## Start

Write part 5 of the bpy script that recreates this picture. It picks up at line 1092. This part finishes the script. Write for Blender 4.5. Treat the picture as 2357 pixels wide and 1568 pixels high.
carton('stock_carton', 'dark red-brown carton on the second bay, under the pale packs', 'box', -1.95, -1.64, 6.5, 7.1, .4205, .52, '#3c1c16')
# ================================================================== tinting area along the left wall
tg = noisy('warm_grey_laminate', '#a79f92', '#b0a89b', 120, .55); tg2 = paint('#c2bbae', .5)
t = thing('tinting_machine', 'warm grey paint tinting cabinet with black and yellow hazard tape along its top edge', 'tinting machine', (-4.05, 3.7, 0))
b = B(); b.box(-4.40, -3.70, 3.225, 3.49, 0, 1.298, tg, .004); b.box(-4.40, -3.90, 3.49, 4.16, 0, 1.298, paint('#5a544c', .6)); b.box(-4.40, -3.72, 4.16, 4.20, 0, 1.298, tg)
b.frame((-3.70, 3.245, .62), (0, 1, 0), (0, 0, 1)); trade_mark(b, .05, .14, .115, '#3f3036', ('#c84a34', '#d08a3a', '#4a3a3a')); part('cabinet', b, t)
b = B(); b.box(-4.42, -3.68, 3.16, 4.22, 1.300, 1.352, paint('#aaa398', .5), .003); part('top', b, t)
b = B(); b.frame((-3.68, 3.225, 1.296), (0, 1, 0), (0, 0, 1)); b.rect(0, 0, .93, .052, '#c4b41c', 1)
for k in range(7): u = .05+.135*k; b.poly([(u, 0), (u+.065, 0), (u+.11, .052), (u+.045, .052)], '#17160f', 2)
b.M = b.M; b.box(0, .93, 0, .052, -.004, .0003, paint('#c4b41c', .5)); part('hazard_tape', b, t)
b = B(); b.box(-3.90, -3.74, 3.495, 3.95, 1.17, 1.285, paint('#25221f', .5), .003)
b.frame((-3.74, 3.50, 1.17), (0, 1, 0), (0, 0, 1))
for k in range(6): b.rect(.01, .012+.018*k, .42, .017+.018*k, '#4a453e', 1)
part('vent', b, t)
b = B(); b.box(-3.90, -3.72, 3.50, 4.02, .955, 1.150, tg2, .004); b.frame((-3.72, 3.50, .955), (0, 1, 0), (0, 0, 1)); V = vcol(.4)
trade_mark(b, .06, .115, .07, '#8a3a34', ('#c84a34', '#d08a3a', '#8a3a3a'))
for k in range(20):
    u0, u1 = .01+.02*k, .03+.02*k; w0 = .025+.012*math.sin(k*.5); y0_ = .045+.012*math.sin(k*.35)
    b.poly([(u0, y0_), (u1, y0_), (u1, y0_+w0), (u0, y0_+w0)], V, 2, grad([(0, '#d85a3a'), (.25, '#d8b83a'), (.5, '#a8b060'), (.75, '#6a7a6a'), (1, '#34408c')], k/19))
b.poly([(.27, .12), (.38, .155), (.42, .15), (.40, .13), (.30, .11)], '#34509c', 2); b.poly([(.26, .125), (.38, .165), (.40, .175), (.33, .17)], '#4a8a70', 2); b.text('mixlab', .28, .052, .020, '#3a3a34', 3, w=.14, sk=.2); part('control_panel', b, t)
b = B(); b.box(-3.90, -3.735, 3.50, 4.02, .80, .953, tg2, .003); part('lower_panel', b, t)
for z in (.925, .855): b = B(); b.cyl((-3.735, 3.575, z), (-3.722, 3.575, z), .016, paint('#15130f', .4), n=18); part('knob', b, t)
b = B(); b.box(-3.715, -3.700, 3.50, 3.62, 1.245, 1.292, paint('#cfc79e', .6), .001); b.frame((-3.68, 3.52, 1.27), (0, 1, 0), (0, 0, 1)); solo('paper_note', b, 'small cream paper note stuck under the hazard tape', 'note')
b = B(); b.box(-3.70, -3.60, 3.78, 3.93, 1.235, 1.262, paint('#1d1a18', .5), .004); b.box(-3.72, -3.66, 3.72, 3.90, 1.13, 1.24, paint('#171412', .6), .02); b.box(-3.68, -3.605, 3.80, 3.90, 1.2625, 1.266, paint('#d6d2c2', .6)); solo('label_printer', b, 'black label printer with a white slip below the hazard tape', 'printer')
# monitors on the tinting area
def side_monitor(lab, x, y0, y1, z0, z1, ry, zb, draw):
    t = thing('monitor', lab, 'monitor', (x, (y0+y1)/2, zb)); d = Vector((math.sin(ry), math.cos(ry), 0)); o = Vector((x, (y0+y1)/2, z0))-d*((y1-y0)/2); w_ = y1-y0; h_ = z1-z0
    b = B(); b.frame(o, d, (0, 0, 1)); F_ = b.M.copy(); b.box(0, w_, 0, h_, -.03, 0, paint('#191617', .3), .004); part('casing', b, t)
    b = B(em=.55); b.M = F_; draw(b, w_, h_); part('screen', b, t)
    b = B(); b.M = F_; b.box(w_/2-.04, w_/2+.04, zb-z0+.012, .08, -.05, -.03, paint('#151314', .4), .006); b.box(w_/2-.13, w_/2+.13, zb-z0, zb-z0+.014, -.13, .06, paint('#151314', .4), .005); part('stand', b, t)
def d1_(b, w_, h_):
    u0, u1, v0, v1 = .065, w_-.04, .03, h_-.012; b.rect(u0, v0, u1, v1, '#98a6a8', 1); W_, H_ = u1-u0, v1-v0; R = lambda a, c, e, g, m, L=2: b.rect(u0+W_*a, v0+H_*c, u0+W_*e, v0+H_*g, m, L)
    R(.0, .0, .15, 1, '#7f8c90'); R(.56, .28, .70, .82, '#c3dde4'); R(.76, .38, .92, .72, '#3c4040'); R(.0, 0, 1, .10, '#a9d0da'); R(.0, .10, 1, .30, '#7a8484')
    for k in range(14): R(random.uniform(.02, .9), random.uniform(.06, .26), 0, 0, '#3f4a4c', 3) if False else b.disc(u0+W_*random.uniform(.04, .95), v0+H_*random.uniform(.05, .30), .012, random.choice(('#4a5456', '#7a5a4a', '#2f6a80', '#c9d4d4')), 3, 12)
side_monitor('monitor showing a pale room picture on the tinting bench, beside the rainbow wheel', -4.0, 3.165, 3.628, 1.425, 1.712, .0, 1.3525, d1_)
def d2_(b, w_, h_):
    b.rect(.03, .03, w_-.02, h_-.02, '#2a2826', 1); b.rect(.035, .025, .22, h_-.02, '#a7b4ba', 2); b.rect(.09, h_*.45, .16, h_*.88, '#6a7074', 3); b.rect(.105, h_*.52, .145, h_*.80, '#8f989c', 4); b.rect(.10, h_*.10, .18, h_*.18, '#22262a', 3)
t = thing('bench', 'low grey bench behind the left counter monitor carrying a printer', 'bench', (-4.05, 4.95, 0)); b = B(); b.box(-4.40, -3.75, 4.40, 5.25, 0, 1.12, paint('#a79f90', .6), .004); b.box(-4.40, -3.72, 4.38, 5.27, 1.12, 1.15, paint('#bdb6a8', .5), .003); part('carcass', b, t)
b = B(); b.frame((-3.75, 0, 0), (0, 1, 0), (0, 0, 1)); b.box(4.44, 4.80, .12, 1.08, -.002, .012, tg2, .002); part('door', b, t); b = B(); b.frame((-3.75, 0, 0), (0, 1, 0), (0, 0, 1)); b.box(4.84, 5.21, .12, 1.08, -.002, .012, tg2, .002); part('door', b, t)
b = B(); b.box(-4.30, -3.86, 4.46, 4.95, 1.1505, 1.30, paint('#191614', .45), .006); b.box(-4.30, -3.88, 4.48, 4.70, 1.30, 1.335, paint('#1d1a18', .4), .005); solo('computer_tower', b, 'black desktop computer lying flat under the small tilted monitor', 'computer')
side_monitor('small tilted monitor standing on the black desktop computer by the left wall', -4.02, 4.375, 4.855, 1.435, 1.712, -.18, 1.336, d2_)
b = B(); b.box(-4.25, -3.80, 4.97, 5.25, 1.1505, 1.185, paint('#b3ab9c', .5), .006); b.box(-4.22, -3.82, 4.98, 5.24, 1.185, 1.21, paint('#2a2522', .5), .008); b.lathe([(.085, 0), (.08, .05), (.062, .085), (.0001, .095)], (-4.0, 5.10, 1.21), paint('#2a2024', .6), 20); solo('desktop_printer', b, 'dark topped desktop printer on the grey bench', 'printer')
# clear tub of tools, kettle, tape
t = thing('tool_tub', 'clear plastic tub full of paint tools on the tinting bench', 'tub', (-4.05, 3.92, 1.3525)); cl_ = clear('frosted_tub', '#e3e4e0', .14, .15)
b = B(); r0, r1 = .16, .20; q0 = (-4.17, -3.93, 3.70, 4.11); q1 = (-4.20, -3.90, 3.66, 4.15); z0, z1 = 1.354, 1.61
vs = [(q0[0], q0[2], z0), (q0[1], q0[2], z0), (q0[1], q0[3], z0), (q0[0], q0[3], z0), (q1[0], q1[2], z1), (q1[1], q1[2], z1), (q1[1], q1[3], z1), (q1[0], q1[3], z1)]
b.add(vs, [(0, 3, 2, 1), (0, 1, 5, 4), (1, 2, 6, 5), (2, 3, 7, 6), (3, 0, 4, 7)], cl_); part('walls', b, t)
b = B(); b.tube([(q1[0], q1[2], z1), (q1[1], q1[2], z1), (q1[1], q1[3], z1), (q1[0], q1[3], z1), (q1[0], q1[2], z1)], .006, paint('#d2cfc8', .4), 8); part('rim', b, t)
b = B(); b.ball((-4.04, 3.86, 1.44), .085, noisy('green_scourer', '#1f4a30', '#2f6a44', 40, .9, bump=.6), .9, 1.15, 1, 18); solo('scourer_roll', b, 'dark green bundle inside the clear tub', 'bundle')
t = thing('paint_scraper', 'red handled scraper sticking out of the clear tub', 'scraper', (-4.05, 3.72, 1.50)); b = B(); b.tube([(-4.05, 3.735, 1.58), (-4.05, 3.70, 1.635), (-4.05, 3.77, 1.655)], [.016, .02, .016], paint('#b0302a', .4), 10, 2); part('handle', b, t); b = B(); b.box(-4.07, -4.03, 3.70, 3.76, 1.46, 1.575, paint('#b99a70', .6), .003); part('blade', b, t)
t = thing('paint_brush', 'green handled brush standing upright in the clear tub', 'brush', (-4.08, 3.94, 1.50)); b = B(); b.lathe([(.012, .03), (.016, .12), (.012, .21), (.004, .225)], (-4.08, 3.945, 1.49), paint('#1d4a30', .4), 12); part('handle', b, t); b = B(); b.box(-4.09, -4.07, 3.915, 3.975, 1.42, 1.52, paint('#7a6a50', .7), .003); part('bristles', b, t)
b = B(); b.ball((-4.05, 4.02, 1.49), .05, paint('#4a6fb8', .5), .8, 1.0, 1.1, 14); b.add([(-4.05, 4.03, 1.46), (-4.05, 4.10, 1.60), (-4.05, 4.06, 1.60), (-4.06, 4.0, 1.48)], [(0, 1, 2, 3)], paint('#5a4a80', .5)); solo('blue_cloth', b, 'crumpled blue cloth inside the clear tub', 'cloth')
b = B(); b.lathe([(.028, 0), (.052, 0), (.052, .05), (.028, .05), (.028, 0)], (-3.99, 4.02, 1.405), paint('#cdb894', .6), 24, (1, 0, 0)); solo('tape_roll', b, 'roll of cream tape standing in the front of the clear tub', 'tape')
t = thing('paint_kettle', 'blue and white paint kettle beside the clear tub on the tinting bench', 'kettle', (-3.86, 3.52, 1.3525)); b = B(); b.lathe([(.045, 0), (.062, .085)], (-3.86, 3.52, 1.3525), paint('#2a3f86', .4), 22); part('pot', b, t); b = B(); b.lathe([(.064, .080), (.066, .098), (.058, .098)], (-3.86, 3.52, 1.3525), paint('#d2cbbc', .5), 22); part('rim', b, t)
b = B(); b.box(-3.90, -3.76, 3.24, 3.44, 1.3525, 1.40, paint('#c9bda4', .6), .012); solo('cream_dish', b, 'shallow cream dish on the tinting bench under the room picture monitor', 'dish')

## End

Select every line where the word "picture" occurs.

*Reply*:
Write part 5 of the bpy script that recreates this picture. It picks up at line 1092. This part finishes the script. Write for Blender 4.5. Treat the picture as 2357 pixels wide and 1568 pixels high.
side_monitor('monitor showing a pale room picture on the tinting bench, beside the rainbow wheel', -4.0, 3.165, 3.628, 1.425, 1.712, .0, 1.3525, d1_)
b = B(); b.box(-3.90, -3.76, 3.24, 3.44, 1.3525, 1.40, paint('#c9bda4', .6), .012); solo('cream_dish', b, 'shallow cream dish on the tinting bench under the room picture monitor', 'dish')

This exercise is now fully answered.